_Direction_: Word for word, repeat the entries, minus the pictures.

[Part of a data file]
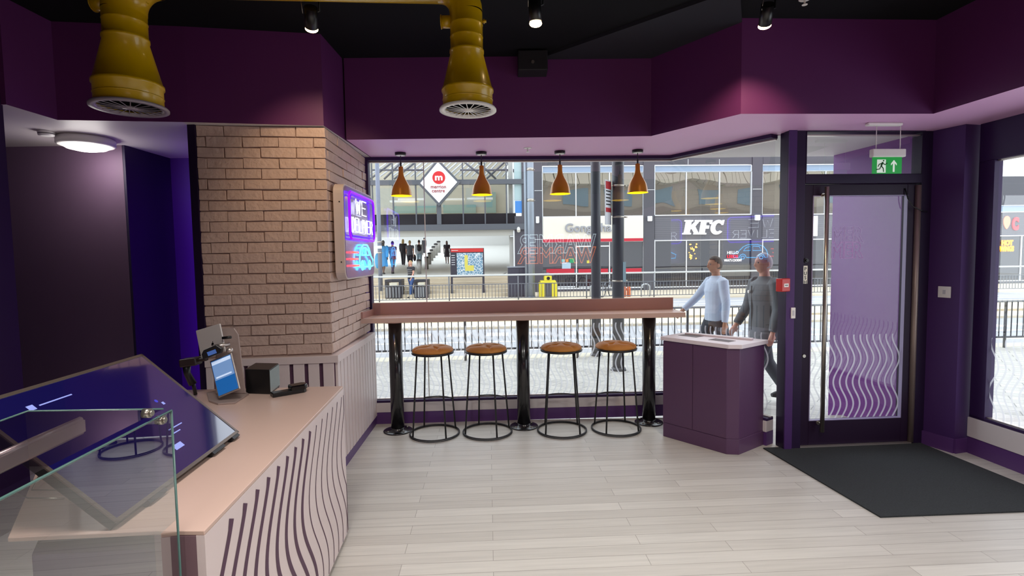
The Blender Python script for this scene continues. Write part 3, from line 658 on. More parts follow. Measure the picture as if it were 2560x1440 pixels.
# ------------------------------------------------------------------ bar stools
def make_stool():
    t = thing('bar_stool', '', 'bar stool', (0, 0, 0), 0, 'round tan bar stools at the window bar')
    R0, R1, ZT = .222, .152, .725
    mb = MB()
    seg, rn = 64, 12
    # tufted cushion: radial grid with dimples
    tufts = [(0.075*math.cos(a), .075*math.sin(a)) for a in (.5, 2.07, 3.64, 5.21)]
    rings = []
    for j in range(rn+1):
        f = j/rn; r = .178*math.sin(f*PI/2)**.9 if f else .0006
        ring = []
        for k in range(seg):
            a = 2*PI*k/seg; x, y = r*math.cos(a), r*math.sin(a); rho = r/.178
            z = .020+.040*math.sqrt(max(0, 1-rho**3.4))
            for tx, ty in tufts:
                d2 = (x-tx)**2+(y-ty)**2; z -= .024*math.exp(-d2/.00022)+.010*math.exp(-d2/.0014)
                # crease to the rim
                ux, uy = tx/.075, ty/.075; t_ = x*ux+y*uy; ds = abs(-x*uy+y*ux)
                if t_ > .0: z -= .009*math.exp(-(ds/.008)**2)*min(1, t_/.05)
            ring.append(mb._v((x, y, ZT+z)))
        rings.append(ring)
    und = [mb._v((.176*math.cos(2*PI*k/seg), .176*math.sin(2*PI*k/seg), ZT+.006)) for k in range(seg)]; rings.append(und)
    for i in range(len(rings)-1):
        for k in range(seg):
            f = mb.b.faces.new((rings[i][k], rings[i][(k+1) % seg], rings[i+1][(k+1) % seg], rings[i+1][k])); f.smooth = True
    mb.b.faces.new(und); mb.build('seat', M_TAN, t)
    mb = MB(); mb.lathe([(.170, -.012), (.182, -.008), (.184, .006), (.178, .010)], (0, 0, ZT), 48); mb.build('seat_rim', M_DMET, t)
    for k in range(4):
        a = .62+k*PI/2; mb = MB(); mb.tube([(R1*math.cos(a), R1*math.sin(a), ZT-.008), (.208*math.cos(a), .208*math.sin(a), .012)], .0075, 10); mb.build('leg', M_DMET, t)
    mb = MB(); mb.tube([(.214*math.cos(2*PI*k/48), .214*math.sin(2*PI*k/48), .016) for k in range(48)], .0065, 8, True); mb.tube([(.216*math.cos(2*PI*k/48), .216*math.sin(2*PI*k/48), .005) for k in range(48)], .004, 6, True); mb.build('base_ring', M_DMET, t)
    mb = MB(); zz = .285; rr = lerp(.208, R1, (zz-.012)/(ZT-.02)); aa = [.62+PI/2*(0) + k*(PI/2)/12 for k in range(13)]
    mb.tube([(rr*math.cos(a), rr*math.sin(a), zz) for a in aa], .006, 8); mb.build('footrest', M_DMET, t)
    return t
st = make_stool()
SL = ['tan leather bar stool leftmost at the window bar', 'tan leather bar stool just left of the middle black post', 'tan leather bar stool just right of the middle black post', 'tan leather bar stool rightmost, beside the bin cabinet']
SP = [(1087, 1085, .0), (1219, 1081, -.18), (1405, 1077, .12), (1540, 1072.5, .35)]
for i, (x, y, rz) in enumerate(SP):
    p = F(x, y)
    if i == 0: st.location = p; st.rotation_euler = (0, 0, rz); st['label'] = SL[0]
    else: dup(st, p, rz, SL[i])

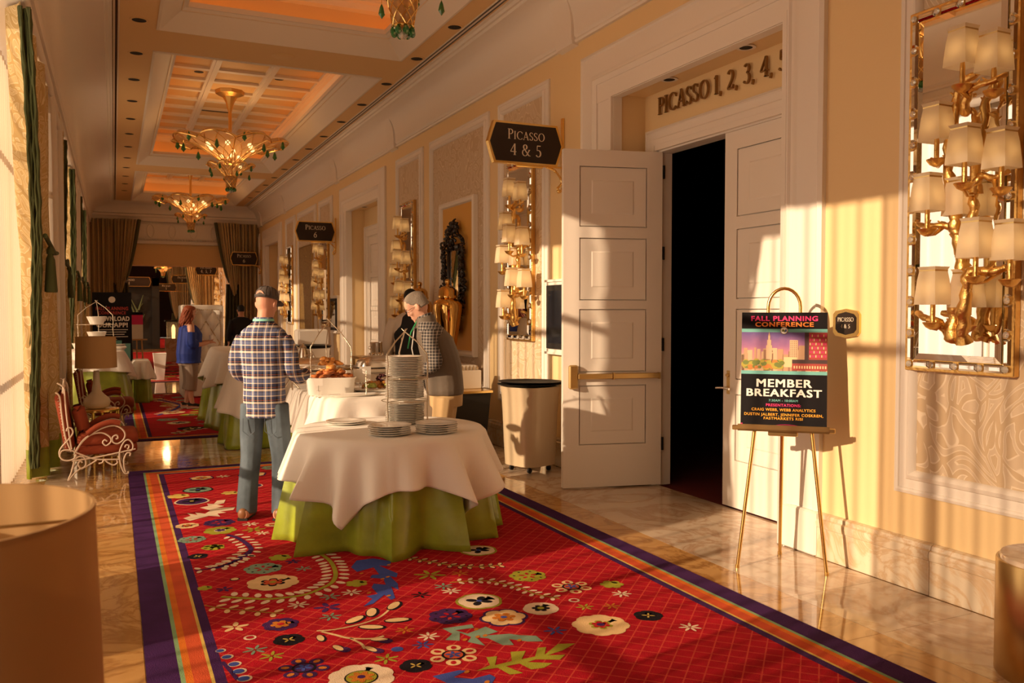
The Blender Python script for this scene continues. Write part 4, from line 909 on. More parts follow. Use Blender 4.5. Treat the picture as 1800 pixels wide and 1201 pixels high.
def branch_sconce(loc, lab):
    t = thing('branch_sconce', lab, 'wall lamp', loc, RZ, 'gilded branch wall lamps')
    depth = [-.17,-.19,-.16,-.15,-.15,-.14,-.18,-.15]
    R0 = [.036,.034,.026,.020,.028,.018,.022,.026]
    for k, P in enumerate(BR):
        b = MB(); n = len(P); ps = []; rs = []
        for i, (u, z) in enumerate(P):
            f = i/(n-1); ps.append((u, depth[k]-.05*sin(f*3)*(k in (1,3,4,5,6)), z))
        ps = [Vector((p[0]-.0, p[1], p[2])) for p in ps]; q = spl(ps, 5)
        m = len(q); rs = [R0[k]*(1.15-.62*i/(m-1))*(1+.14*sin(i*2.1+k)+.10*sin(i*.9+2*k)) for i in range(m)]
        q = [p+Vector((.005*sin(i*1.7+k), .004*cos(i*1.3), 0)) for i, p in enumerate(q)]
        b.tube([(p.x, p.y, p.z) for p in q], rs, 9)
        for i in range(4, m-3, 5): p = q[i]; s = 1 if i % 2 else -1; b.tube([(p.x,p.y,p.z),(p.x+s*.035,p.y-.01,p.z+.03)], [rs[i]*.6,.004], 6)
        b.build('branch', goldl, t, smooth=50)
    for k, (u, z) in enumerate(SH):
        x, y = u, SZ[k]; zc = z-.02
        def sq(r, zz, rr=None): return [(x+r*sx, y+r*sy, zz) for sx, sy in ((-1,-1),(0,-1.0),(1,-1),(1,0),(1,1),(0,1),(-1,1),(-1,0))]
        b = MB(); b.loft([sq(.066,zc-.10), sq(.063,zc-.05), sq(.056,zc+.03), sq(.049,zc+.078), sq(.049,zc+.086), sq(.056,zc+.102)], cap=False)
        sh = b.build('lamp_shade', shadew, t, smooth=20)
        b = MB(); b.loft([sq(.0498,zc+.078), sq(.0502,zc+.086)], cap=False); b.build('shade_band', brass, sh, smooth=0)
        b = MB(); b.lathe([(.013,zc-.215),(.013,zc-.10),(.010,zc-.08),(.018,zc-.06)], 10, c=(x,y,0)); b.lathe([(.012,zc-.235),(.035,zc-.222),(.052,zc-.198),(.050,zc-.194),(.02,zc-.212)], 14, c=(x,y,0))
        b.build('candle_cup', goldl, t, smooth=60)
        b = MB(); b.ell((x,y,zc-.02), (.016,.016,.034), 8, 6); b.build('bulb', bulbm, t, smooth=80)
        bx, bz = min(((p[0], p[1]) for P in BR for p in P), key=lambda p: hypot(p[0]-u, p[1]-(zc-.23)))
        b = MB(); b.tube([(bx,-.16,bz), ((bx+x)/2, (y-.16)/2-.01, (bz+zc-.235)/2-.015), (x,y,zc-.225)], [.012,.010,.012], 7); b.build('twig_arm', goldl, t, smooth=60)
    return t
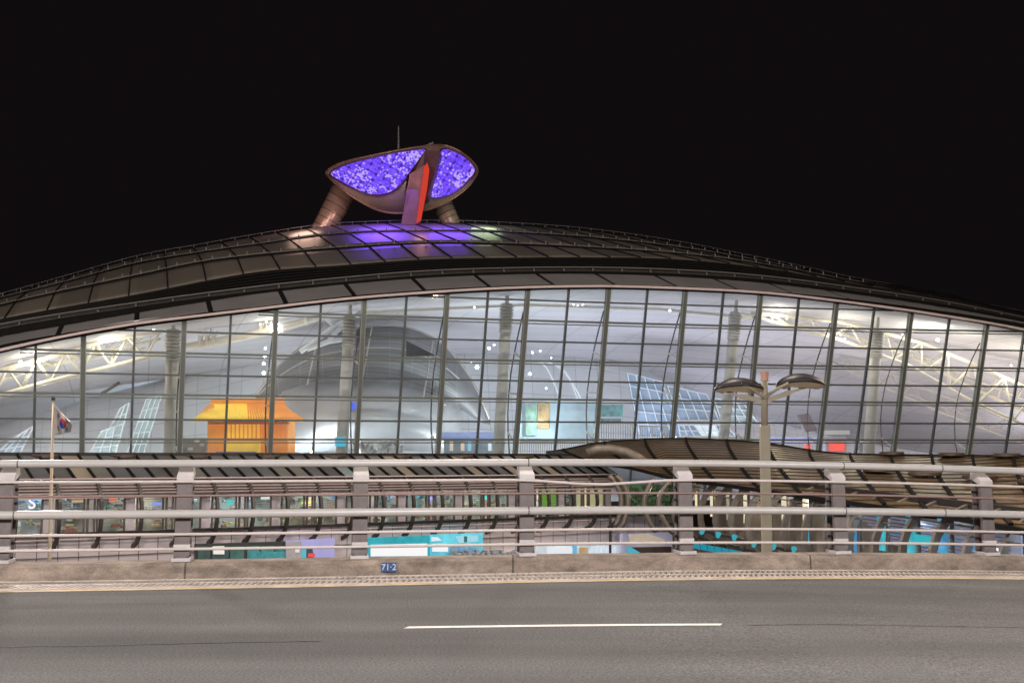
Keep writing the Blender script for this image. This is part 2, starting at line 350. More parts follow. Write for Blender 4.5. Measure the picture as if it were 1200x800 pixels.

_Exercise answer_:
The Blender Python script for this scene continues. Write part 3, from line 658 on. More parts follow. Measure the picture as if it were 2560x1440 pixels.
# ------------------------------------------------------------------ bar stools
def make_stool():
    t = thing('bar_stool', '', 'bar stool', (0, 0, 0), 0, 'round tan bar stools at the window bar')
    R0, R1, ZT = .222, .152, .725
    mb = MB()
    seg, rn = 64, 12
    # tufted cushion: radial grid with dimples
    tufts = [(0.075*math.cos(a), .075*math.sin(a)) for a in (.5, 2.07, 3.64, 5.21)]
    rings = []
    for j in range(rn+1):
        f = j/rn; r = .178*math.sin(f*PI/2)**.9 if f else .0006
        ring = []
        for k in range(seg):
            a = 2*PI*k/seg; x, y = r*math.cos(a), r*math.sin(a); rho = r/.178
            z = .020+.040*math.sqrt(max(0, 1-rho**3.4))
            for tx, ty in tufts:
                d2 = (x-tx)**2+(y-ty)**2; z -= .024*math.exp(-d2/.00022)+.010*math.exp(-d2/.0014)
                # crease to the rim
                ux, uy = tx/.075, ty/.075; t_ = x*ux+y*uy; ds = abs(-x*uy+y*ux)
                if t_ > .0: z -= .009*math.exp(-(ds/.008)**2)*min(1, t_/.05)
            ring.append(mb._v((x, y, ZT+z)))
        rings.append(ring)
    und = [mb._v((.176*math.cos(2*PI*k/seg), .176*math.sin(2*PI*k/seg), ZT+.006)) for k in range(seg)]; rings.append(und)
    for i in range(len(rings)-1):
        for k in range(seg):
            f = mb.b.faces.new((rings[i][k], rings[i][(k+1) % seg], rings[i+1][(k+1) % seg], rings[i+1][k])); f.smooth = True
    mb.b.faces.new(und); mb.build('seat', M_TAN, t)
    mb = MB(); mb.lathe([(.170, -.012), (.182, -.008), (.184, .006), (.178, .010)], (0, 0, ZT), 48); mb.build('seat_rim', M_DMET, t)
    for k in range(4):
        a = .62+k*PI/2; mb = MB(); mb.tube([(R1*math.cos(a), R1*math.sin(a), ZT-.008), (.208*math.cos(a), .208*math.sin(a), .012)], .0075, 10); mb.build('leg', M_DMET, t)
    mb = MB(); mb.tube([(.214*math.cos(2*PI*k/48), .214*math.sin(2*PI*k/48), .016) for k in range(48)], .0065, 8, True); mb.tube([(.216*math.cos(2*PI*k/48), .216*math.sin(2*PI*k/48), .005) for k in range(48)], .004, 6, True); mb.build('base_ring', M_DMET, t)
    mb = MB(); zz = .285; rr = lerp(.208, R1, (zz-.012)/(ZT-.02)); aa = [.62+PI/2*(0) + k*(PI/2)/12 for k in range(13)]
    mb.tube([(rr*math.cos(a), rr*math.sin(a), zz) for a in aa], .006, 8); mb.build('footrest', M_DMET, t)
    return t
st = make_stool()
SL = ['tan leather bar stool leftmost at the window bar', 'tan leather bar stool just left of the middle black post', 'tan leather bar stool just right of the middle black post', 'tan leather bar stool rightmost, beside the bin cabinet']
SP = [(1087, 1085, .0), (1219, 1081, -.18), (1405, 1077, .12), (1540, 1072.5, .35)]
for i, (x, y, rz) in enumerate(SP):
    p = F(x, y)
    if i == 0: st.location = p; st.rotation_euler = (0, 0, rz); st['label'] = SL[0]
    else: dup(st, p, rz, SL[i])

The Blender Python script for this scene continues. Write part 4, from line 909 on. More parts follow. Use Blender 4.5. Treat the picture as 1800 pixels wide and 1201 pixels high.
def branch_sconce(loc, lab):
    t = thing('branch_sconce', lab, 'wall lamp', loc, RZ, 'gilded branch wall lamps')
    depth = [-.17,-.19,-.16,-.15,-.15,-.14,-.18,-.15]
    R0 = [.036,.034,.026,.020,.028,.018,.022,.026]
    for k, P in enumerate(BR):
        b = MB(); n = len(P); ps = []; rs = []
        for i, (u, z) in enumerate(P):
            f = i/(n-1); ps.append((u, depth[k]-.05*sin(f*3)*(k in (1,3,4,5,6)), z))
        ps = [Vector((p[0]-.0, p[1], p[2])) for p in ps]; q = spl(ps, 5)
        m = len(q); rs = [R0[k]*(1.15-.62*i/(m-1))*(1+.14*sin(i*2.1+k)+.10*sin(i*.9+2*k)) for i in range(m)]
        q = [p+Vector((.005*sin(i*1.7+k), .004*cos(i*1.3), 0)) for i, p in enumerate(q)]
        b.tube([(p.x, p.y, p.z) for p in q], rs, 9)
        for i in range(4, m-3, 5): p = q[i]; s = 1 if i % 2 else -1; b.tube([(p.x,p.y,p.z),(p.x+s*.035,p.y-.01,p.z+.03)], [rs[i]*.6,.004], 6)
        b.build('branch', goldl, t, smooth=50)
    for k, (u, z) in enumerate(SH):
        x, y = u, SZ[k]; zc = z-.02
        def sq(r, zz, rr=None): return [(x+r*sx, y+r*sy, zz) for sx, sy in ((-1,-1),(0,-1.0),(1,-1),(1,0),(1,1),(0,1),(-1,1),(-1,0))]
        b = MB(); b.loft([sq(.066,zc-.10), sq(.063,zc-.05), sq(.056,zc+.03), sq(.049,zc+.078), sq(.049,zc+.086), sq(.056,zc+.102)], cap=False)
        sh = b.build('lamp_shade', shadew, t, smooth=20)
        b = MB(); b.loft([sq(.0498,zc+.078), sq(.0502,zc+.086)], cap=False); b.build('shade_band', brass, sh, smooth=0)
        b = MB(); b.lathe([(.013,zc-.215),(.013,zc-.10),(.010,zc-.08),(.018,zc-.06)], 10, c=(x,y,0)); b.lathe([(.012,zc-.235),(.035,zc-.222),(.052,zc-.198),(.050,zc-.194),(.02,zc-.212)], 14, c=(x,y,0))
        b.build('candle_cup', goldl, t, smooth=60)
        b = MB(); b.ell((x,y,zc-.02), (.016,.016,.034), 8, 6); b.build('bulb', bulbm, t, smooth=80)
        bx, bz = min(((p[0], p[1]) for P in BR for p in P), key=lambda p: hypot(p[0]-u, p[1]-(zc-.23)))
        b = MB(); b.tube([(bx,-.16,bz), ((bx+x)/2, (y-.16)/2-.01, (bz+zc-.235)/2-.015), (x,y,zc-.225)], [.012,.010,.012], 7); b.build('twig_arm', goldl, t, smooth=60)
    return t
Keep writing the Blender script for this image. This is part 2, starting at line 350. More parts follow. Write for Blender 4.5. Measure the picture as if it were 1200x800 pixels.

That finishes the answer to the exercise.